-- BEGIN Dataset excerpt --

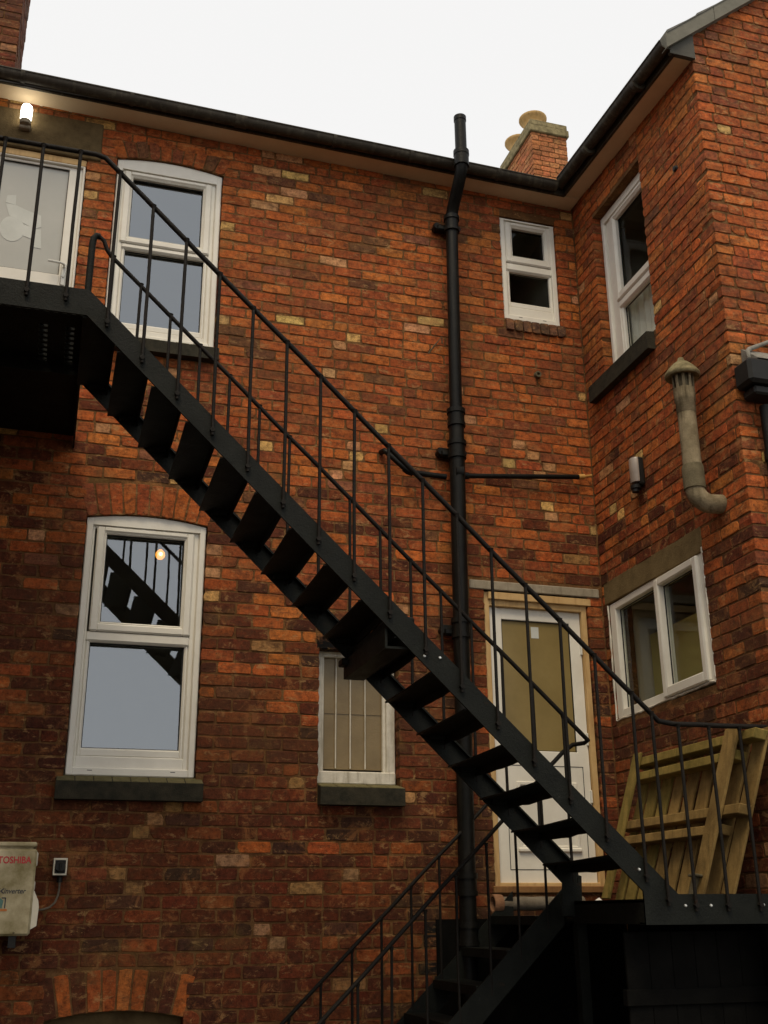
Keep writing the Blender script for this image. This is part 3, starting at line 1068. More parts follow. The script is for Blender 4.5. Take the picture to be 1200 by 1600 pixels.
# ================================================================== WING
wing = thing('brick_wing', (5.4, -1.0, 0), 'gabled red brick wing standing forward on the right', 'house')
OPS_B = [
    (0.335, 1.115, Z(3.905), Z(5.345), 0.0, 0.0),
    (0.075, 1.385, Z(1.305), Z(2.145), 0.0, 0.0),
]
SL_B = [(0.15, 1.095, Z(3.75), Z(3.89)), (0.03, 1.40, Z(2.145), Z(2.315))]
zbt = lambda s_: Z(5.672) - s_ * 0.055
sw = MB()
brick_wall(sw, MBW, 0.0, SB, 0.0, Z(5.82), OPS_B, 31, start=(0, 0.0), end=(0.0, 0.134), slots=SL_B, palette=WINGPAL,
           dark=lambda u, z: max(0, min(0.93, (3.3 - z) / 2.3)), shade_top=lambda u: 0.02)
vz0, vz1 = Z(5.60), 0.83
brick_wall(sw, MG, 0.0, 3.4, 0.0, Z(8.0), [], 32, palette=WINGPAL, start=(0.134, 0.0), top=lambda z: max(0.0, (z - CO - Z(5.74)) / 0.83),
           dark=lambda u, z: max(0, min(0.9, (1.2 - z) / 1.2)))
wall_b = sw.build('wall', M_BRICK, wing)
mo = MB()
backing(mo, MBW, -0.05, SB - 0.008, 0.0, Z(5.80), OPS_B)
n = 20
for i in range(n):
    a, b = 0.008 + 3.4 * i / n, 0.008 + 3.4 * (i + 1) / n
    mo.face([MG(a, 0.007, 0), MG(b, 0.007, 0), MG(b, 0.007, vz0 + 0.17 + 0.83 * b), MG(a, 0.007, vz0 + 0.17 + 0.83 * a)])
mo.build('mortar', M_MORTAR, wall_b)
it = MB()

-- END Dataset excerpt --

[Problem to solve]:
Write out the data precisely as given, excluding the pictures.

[Response below]:
Keep writing the Blender script for this image. This is part 3, starting at line 1068. More parts follow. The script is for Blender 4.5. Take the picture to be 1200 by 1600 pixels.
# ================================================================== WING
wing = thing('brick_wing', (5.4, -1.0, 0), 'gabled red brick wing standing forward on the right', 'house')
OPS_B = [
    (0.335, 1.115, Z(3.905), Z(5.345), 0.0, 0.0),
    (0.075, 1.385, Z(1.305), Z(2.145), 0.0, 0.0),
]
SL_B = [(0.15, 1.095, Z(3.75), Z(3.89)), (0.03, 1.40, Z(2.145), Z(2.315))]
zbt = lambda s_: Z(5.672) - s_ * 0.055
sw = MB()
brick_wall(sw, MBW, 0.0, SB, 0.0, Z(5.82), OPS_B, 31, start=(0, 0.0), end=(0.0, 0.134), slots=SL_B, palette=WINGPAL,
           dark=lambda u, z: max(0, min(0.93, (3.3 - z) / 2.3)), shade_top=lambda u: 0.02)
vz0, vz1 = Z(5.60), 0.83
brick_wall(sw, MG, 0.0, 3.4, 0.0, Z(8.0), [], 32, palette=WINGPAL, start=(0.134, 0.0), top=lambda z: max(0.0, (z - CO - Z(5.74)) / 0.83),
           dark=lambda u, z: max(0, min(0.9, (1.2 - z) / 1.2)))
wall_b = sw.build('wall', M_BRICK, wing)
mo = MB()
backing(mo, MBW, -0.05, SB - 0.008, 0.0, Z(5.80), OPS_B)
n = 20
for i in range(n):
    a, b = 0.008 + 3.4 * i / n, 0.008 + 3.4 * (i + 1) / n
    mo.face([MG(a, 0.007, 0), MG(b, 0.007, 0), MG(b, 0.007, vz0 + 0.17 + 0.83 * b), MG(a, 0.007, vz0 + 0.17 + 0.83 * a)])
mo.build('mortar', M_MORTAR, wall_b)
it = MB()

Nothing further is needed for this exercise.